Comme en Bulgarie, en Moldavie la fonction présidentielle est presque
symbolique. Cependant, c’est la première fois en 20 ans que les
moldaves élisent leur président à travers une élection directe. Dans un
pays en crise politique et gouvernementale chronique depuis des années,
cela représente un changement important. Bien qu’avec moins de pouvoir
que le gouvernement, le nouveau président pèsera de tout son poids dans
la vie politique, légitimé par le soutien populaire obtenu dans les
élections.
Montée du populisme réactionnaire
Les résultats électoraux en Moldavie et en Bulgarie confirment la
poussée des forces populistes réactionnaires au niveau international par
le biais de candidats se présentant de façon démagogique comme
« outsiders » ou « anti élite ». Cependant la réalité est plus
contradictoire que cela. En Moldavie, Dodon, a non seulement déjà été
ministre quelques années auparavant, mais il pourra très facilement
s’arranger avec les oligarques locaux, comme avant 2009 ils
s’arrangeaient avec les forces « pro-russes » qui dirigeaient le pays.
En Bulgarie Radev, bien que nouveau en politique, compte sur le soutien
du parti socialiste qui fait partie du régime et de « l’élite » depuis
les années 1990.
Cependant, la Bulgarie et notamment la Moldavie font partie des pays
les plus instables de la région depuis plusieurs années. Mais aussi, ils
sont parmi les pays les plus pauvres du continent. Le vote pour des
candidats populistes présentés comme « pro-russes » est en réalité un
vote contre les classes dominantes « pro-européennes » qui dirigent le
pays depuis des années.
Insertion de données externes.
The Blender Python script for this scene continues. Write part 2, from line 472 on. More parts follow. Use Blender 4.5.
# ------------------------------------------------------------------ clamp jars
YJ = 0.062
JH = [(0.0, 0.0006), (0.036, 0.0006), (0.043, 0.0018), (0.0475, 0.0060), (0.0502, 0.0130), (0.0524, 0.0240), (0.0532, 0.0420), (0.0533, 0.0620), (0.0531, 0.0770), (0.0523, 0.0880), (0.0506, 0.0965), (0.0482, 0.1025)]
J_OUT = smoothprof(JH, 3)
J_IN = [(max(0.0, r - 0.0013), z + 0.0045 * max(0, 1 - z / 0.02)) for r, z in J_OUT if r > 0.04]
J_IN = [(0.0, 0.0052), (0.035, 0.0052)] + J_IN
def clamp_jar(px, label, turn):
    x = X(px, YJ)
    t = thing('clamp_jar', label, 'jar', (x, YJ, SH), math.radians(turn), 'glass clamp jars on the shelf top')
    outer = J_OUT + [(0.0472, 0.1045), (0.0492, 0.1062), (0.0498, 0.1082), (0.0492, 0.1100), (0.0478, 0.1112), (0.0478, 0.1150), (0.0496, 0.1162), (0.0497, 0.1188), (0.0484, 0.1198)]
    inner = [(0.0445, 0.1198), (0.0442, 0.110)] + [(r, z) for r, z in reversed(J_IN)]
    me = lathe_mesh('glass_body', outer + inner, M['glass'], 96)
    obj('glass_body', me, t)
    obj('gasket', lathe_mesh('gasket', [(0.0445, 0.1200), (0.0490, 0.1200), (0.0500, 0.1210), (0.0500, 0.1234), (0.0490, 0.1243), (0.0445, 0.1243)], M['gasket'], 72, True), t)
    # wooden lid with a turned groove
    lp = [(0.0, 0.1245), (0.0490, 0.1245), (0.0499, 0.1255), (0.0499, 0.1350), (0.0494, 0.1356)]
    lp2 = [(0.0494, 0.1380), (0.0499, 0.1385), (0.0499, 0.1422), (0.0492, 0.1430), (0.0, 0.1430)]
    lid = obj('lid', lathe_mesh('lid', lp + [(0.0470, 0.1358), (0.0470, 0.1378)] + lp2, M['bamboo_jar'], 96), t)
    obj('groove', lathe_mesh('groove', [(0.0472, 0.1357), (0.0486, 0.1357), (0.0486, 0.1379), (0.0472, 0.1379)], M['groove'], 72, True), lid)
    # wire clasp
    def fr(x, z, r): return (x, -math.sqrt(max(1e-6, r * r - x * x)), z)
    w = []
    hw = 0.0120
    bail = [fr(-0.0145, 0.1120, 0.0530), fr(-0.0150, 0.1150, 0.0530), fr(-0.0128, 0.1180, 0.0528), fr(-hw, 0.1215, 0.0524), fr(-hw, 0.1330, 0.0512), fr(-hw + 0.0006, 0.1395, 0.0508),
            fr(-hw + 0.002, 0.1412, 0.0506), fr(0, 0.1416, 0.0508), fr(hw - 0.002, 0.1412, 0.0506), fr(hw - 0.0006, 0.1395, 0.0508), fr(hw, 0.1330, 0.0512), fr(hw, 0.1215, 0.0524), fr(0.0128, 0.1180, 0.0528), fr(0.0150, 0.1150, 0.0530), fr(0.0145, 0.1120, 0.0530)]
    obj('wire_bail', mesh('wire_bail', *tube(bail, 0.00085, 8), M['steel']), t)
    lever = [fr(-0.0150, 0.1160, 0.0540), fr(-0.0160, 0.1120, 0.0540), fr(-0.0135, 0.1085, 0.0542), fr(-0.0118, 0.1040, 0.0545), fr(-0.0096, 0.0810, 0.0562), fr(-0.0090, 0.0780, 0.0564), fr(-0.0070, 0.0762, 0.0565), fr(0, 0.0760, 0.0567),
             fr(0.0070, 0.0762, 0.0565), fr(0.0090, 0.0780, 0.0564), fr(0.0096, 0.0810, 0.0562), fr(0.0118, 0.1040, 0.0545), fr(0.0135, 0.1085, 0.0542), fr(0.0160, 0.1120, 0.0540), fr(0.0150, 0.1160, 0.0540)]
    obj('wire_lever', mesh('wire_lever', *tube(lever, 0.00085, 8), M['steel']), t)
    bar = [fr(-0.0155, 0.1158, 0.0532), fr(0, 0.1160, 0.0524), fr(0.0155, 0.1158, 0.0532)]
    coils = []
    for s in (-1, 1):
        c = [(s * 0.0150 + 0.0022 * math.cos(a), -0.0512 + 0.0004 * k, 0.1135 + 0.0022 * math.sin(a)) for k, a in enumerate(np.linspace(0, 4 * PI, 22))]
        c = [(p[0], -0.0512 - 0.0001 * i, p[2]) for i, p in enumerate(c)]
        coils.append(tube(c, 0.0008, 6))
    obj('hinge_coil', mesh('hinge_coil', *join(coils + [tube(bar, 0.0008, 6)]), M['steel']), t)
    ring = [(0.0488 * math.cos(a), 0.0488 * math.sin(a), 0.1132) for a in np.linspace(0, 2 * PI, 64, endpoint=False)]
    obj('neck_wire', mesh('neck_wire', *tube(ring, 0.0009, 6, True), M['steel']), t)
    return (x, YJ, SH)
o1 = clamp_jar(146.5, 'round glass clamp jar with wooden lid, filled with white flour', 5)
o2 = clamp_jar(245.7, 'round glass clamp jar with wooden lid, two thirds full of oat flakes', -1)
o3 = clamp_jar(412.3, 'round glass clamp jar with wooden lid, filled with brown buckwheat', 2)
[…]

Ces résultats sont l’expression de la crise de
légitimité de ces formations politiques.
Néanmoins, pour le moment, c’est le populisme de droite, xénophobe, autoritaire et démagogue, qui tire profit de cette crise.
Renforcement de l’influence de Poutine
Ces résultats électoraux auront sans aucun doute des conséquences
géopolitiques qui dépassent les enjeux nationaux. En premier lieu, on
peut s’attendre au renforcement de Poutine et des forces pro-russes dans
la région et donc ne pas exclure le renforcement des forces pro-russes
en Ukraine. Si la Moldavie avance sur son association avec la Russie et
que la pression de différents gouvernements de la périphérie – mais pas
que : Italie, Grèce... - arrive à assouplir les sanctions contre le
Kremlin, Poutine pourrait commencer à regagner un peu du terrain perdu
depuis 2014.
Si ces élections ont un impact aussi important, c’est parce qu’elles
ont lieu après la victoire de Donald Trump aux États-Unis et que durant
sa campagne, celui-ci s’est déclaré favorable à une collaboration avec
Poutine. Cela soulève une grande inquiétude chez les dirigeants polonais
et des pays Baltes mais aussi parmi les gouvernements des puissances de
l’UE. En effet, cet éventuel rapprochement de Trump avec Poutine
pourrait se faire au détriment de l’UE et de ses alliés dans la région.
Chaque jour semble confirmer que le monde est définitivement rentré
dans une période très mouvementée et comportant beaucoup de situations
imprévisibles. Les frictions, crises et conflits géopolitiques entre
grandes puissances ne semblent en être qu’à leur début.